COLLECTED MATERIAL |
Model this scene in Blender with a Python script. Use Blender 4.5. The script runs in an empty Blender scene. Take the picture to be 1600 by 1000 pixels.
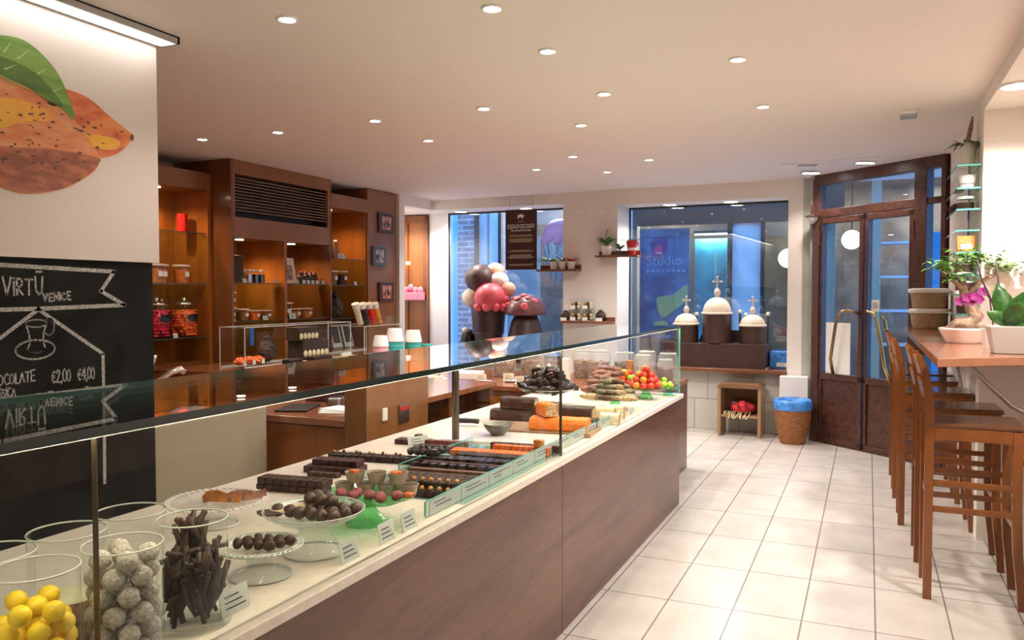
import bpy, bmesh, math, random
from mathutils import Vector, Matrix, Quaternion
SC = bpy.context.scene
COL = SC.collection
PI = math.pi

# ------------------------------------------------------------------ camera
cam_d = bpy.data.cameras.new('camera'); cam = bpy.data.objects.new('camera', cam_d); COL.objects.link(cam)
cam_d.sensor_fit = 'HORIZONTAL'; cam_d.sensor_width = 36; cam_d.lens = 28.125; cam_d.clip_start = 0.02
cam.location = (0, 0, 1.40)
cam.rotation_euler = (PI/2 - math.atan(42/1250), 0, math.atan(557/1250))
SC.camera = cam

# ------------------------------------------------------------------ view, world, exposure
SC.view_settings.view_transform = 'Standard'; SC.view_settings.look = 'None'
SC.view_settings.gamma = 1; SC.view_settings.use_curve_mapping = False
SC.view_settings.exposure = 0.52
SC.cycles.transparent_max_bounces = 64
SC.cycles.max_bounces = 10
SC.cycles.caustics_reflective = False; SC.cycles.caustics_refractive = False
SC.cycles.sample_clamp_indirect = 4.0
W = bpy.data.worlds.new('dusk_sky'); SC.world = W; W.use_nodes = True
bg = W.node_tree.nodes['Background']; bg.inputs[0].default_value = (0.17, 0.44, 1.0, 1); bg.inputs[1].default_value = 2.9
SPOT_W = 21.0          # ceiling downlights
NICHE_W = 110.0         # recess lamps of the bar bay
WARM = (1.0, 0.87, 0.78)

# ------------------------------------------------------------------ materials
MATS = {}
def new_mat(name):
    m = bpy.data.materials.new(name); m.use_nodes = True; MATS[name] = m
    nt = m.node_tree; nt.nodes.clear()
    out = nt.nodes.new('ShaderNodeOutputMaterial')
    return m, nt, out
def lk(nt, a, b): nt.links.new(a, b)
def plain(name, col, rough=.5, metal=0, spec=.5, var=0, scale=20, bump=0, coat=0, sss=0, col2=None, stretch=None, detail=4):
    m, nt, out = new_mat(name); b = nt.nodes.new('ShaderNodeBsdfPrincipled')
    b.inputs['Base Color'].default_value = (*col, 1); b.inputs['Roughness'].default_value = rough
    b.inputs['Metallic'].default_value = metal; b.inputs['Specular IOR Level'].default_value = spec
    b.inputs['Coat Weight'].default_value = coat; b.inputs['Coat Roughness'].default_value = .08
    if sss:
        b.inputs['Subsurface Weight'].default_value = sss; b.inputs['Subsurface Radius'].default_value = (.02, .012, .006)
    lk(nt, b.outputs[0], out.inputs[0])
    if var or bump or col2:
        tc = nt.nodes.new('ShaderNodeTexCoord'); n = nt.nodes.new('ShaderNodeTexNoise')
        n.inputs['Scale'].default_value = scale; n.inputs['Detail'].default_value = detail
        src = tc.outputs['Object']
        if stretch:
            mp = nt.nodes.new('ShaderNodeMapping'); mp.inputs['Scale'].default_value = stretch
            lk(nt, src, mp.inputs[0]); src = mp.outputs[0]
        lk(nt, src, n.inputs['Vector'])
        if var or col2:
            r = nt.nodes.new('ShaderNodeValToRGB')
            c2 = col2 or tuple(min(1, c*(1+var)) for c in col)
            c1 = col if col2 else tuple(c*(1-var) for c in col)
            r.color_ramp.elements[0].position = .38; r.color_ramp.elements[1].position = .64
            r.color_ramp.elements[0].color = (*c1, 1); r.color_ramp.elements[1].color = (*c2, 1)
            lk(nt, n.outputs[0], r.inputs[0]); lk(nt, r.outputs[0], b.inputs['Base Color'])
        if bump:
            bp = nt.nodes.new('ShaderNodeBump'); bp.inputs['Strength'].default_value = bump; bp.inputs['Distance'].default_value = .01
            lk(nt, n.outputs[0], bp.inputs['Height']); lk(nt, bp.outputs[0], b.inputs['Normal'])
    return m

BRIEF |
Quote the material word for word, dropping any images it holds.

ANSWER FOR THIS EXERCISE |
Model this scene in Blender with a Python script. Use Blender 4.5. The script runs in an empty Blender scene. Take the picture to be 1600 by 1000 pixels.
import bpy, bmesh, math, random
from mathutils import Vector, Matrix, Quaternion
SC = bpy.context.scene
COL = SC.collection
PI = math.pi

# ------------------------------------------------------------------ camera
cam_d = bpy.data.cameras.new('camera'); cam = bpy.data.objects.new('camera', cam_d); COL.objects.link(cam)
cam_d.sensor_fit = 'HORIZONTAL'; cam_d.sensor_width = 36; cam_d.lens = 28.125; cam_d.clip_start = 0.02
cam.location = (0, 0, 1.40)
cam.rotation_euler = (PI/2 - math.atan(42/1250), 0, math.atan(557/1250))
SC.camera = cam

# ------------------------------------------------------------------ view, world, exposure
SC.view_settings.view_transform = 'Standard'; SC.view_settings.look = 'None'
SC.view_settings.gamma = 1; SC.view_settings.use_curve_mapping = False
SC.view_settings.exposure = 0.52
SC.cycles.transparent_max_bounces = 64
SC.cycles.max_bounces = 10
SC.cycles.caustics_reflective = False; SC.cycles.caustics_refractive = False
SC.cycles.sample_clamp_indirect = 4.0
W = bpy.data.worlds.new('dusk_sky'); SC.world = W; W.use_nodes = True
bg = W.node_tree.nodes['Background']; bg.inputs[0].default_value = (0.17, 0.44, 1.0, 1); bg.inputs[1].default_value = 2.9
SPOT_W = 21.0          # ceiling downlights
NICHE_W = 110.0         # recess lamps of the bar bay
WARM = (1.0, 0.87, 0.78)

# ------------------------------------------------------------------ materials
MATS = {}
def new_mat(name):
    m = bpy.data.materials.new(name); m.use_nodes = True; MATS[name] = m
    nt = m.node_tree; nt.nodes.clear()
    out = nt.nodes.new('ShaderNodeOutputMaterial')
    return m, nt, out
def lk(nt, a, b): nt.links.new(a, b)
def plain(name, col, rough=.5, metal=0, spec=.5, var=0, scale=20, bump=0, coat=0, sss=0, col2=None, stretch=None, detail=4):
    m, nt, out = new_mat(name); b = nt.nodes.new('ShaderNodeBsdfPrincipled')
    b.inputs['Base Color'].default_value = (*col, 1); b.inputs['Roughness'].default_value = rough
    b.inputs['Metallic'].default_value = metal; b.inputs['Specular IOR Level'].default_value = spec
    b.inputs['Coat Weight'].default_value = coat; b.inputs['Coat Roughness'].default_value = .08
    if sss:
        b.inputs['Subsurface Weight'].default_value = sss; b.inputs['Subsurface Radius'].default_value = (.02, .012, .006)
    lk(nt, b.outputs[0], out.inputs[0])
    if var or bump or col2:
        tc = nt.nodes.new('ShaderNodeTexCoord'); n = nt.nodes.new('ShaderNodeTexNoise')
        n.inputs['Scale'].default_value = scale; n.inputs['Detail'].default_value = detail
        src = tc.outputs['Object']
        if stretch:
            mp = nt.nodes.new('ShaderNodeMapping'); mp.inputs['Scale'].default_value = stretch
            lk(nt, src, mp.inputs[0]); src = mp.outputs[0]
        lk(nt, src, n.inputs['Vector'])
        if var or col2:
            r = nt.nodes.new('ShaderNodeValToRGB')
            c2 = col2 or tuple(min(1, c*(1+var)) for c in col)
            c1 = col if col2 else tuple(c*(1-var) for c in col)
            r.color_ramp.elements[0].position = .38; r.color_ramp.elements[1].position = .64
            r.color_ramp.elements[0].color = (*c1, 1); r.color_ramp.elements[1].color = (*c2, 1)
            lk(nt, n.outputs[0], r.inputs[0]); lk(nt, r.outputs[0], b.inputs['Base Color'])
        if bump:
            bp = nt.nodes.new('ShaderNodeBump'); bp.inputs['Strength'].default_value = bump; bp.inputs['Distance'].default_value = .01
            lk(nt, n.outputs[0], bp.inputs['Height']); lk(nt, bp.outputs[0], b.inputs['Normal'])
    return m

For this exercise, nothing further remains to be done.